Utah sits in the second tier at 9.41 expected wins and a 74% playoff probability. That's a respectable floor—a team that can make noise in November and December. The Utes have room to grow; their ceiling reaches 12 wins, and they've held relatively steady from a year ago. Conference-title chances are thin at 15%, but that's less a knock on Utah's quality than a reflection of Texas Tech's dominance. Utah is a tournament team with a legitimate shot at a strong bowl outcome.

The dark horses

BYU carries an intriguing ceiling-to-floor gap that warrants closer inspection. The Cougars project to 8.04 expected wins but can reach 11 in the optimistic scenario. A 17% playoff probability is modest on its face, but it's the highest among non-top-tier programs and suggests the model sees a legitimate path to an at-large bid if things break right. BYU's trend is steady, and the program has the infrastructure to compete; a few breaks and a clean schedule could vault them into the conversation.

Arizona rounds out the dark-horse category with a similar profile: 7.12 expected wins but a 10-win ceiling. The Wildcats are ranked 31st nationally by the model, a modest perch, yet their 2.7% playoff probability is non-trivial for a team in that range. Arizona is trending sideways rather than downward, which in a conference this compressed is almost a signal of stability. If the Wildcats can string together wins in September and October, they'll have a realistic shot at the postseason.

The climbers

Iowa State and Houston deserve mention as upper-mid programs that the model thinks are doing enough to avoid the basement spiral. Iowa State projects to 7.11 wins with a 10-win ceiling; Houston sits at 7.44 expected wins with the same upside. Neither carries meaningful playoff probability, but both have expected-win floors that suggest competent football. These are programs that won't be pushovers in conference play and could easily win 7 or 8 games if execution is clean.
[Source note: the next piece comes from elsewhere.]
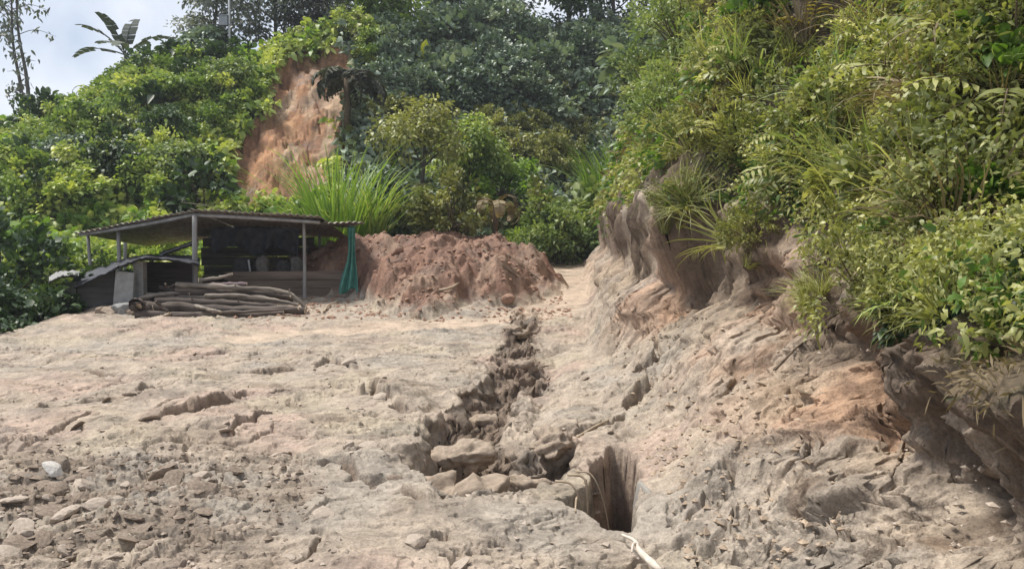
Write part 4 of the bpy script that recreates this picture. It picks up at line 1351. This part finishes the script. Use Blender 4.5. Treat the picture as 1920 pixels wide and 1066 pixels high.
M_SACK = plain("dusty_sack", (.10, .095, .085), (.20, .19, .17), 12, .9)
M_SACKD = plain("dark_sack", (.035, .035, .036), (.08, .078, .075), 10, .8)
pz = at(510, 520, 22.3)[2] + .025
for i, (px, wd, h, m, lab, D) in enumerate(((494, .36, .62, M_SACK, "grey sack standing left behind the shed's front wall", 22.1), (532, .40, .50, M_SACKD, "dark middle sack behind the shed's front wall", 22.2),
                                  (555, .42, .58, M_SACK, "plump dusty sack beside the thin shed post", 22.4), (455, .55, .55, M_SACKD, "wide dark sack left of the pale stick in the shed", 22.2))):
    blob("sack", ((px - 960) / F * D, D, pz + h * .46), (wd, .36, h), m, lab, "sack", 600 + i, tilt=.1 * (i - 1))
o = stick("stick", at(466, 487, 21.9), at(470, 512, 21.9) + np.array([0, 0, -.1]), .026, .022, M_PALE, None); tag(o, "short pale stick upright behind the shed's front wall", "stick")
# dark cloth hanging in swags under the roof
def cloth(name, P, m, label, cat, th=.008):
    ny, nx = P.shape[:2]; n = nx * ny; idx = np.arange(n).reshape(ny, nx)
    q = np.stack([idx[:-1, :-1], idx[:-1, 1:], idx[1:, 1:], idx[1:, :-1]], -1).reshape(-1, 4)
    V = P.reshape(-1, 3); gx = np.gradient(P, axis=1); gy = np.gradient(P, axis=0)
    V2 = V + (norm(np.cross(gx, gy)) * th).reshape(-1, 3)
    rim = np.concatenate([idx[0, :], idx[1:, -1], idx[-1, -2::-1], idx[-2:0:-1, 0]])
    rr = np.stack([rim, rim + n, np.roll(rim, -1) + n, np.roll(rim, -1)], -1)
    o = link(name, npmesh(name, np.concatenate([V, V2]), np.concatenate([q, q[:, ::-1] + n, rr]), m))
    return tag(o, label, cat) if label else o


u, v = np.meshgrid(np.linspace(0, 1, 60), np.linspace(0, 1, 16))
pxs = 395 + u * 165; bot = 478 - 18 * np.abs(np.sin(u * np.pi * 2.0)) + 6 * u
pys = 425 + v * (bot - 425)
P = at(pxs, pys, 22.9) ; P[..., 1] += .10 * np.sin(u * 34 + 2 * v) * v + .05 * fbm(u * 8, v * 3, 2, 5)
cloth("hanging_tarp", P, M_TARP, "dark tarp hanging in swags under the shed roof", "tarp")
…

Lower still, Kansas edges upward from its prior-season ranking, a small but real signal that the Jayhawks are moving in the right direction. At 6.38 expected wins, Kansas is still in the lower-mid tier, but the trend line matters. Programs that stabilize and begin to build rarely stay dormant for long.

What GIE is watching

The conference championship game is the model's true pressure point. If Texas Tech stumbles—a loss to Utah or an upset in November—the narrative shifts dramatically and the playoff picture opens up for Utah, BYU, and Arizona. Conversely, if the Red Raiders run the table, the Big 12's playoff representation could hinge on whether a second team can reach 10 wins and stake a claim to an at-large spot. The model's confidence in Texas Tech is high, but it's not immovable; a September or October loss by the Utes or a three-win month by BYU would reset the board. Watch those early matchups closely.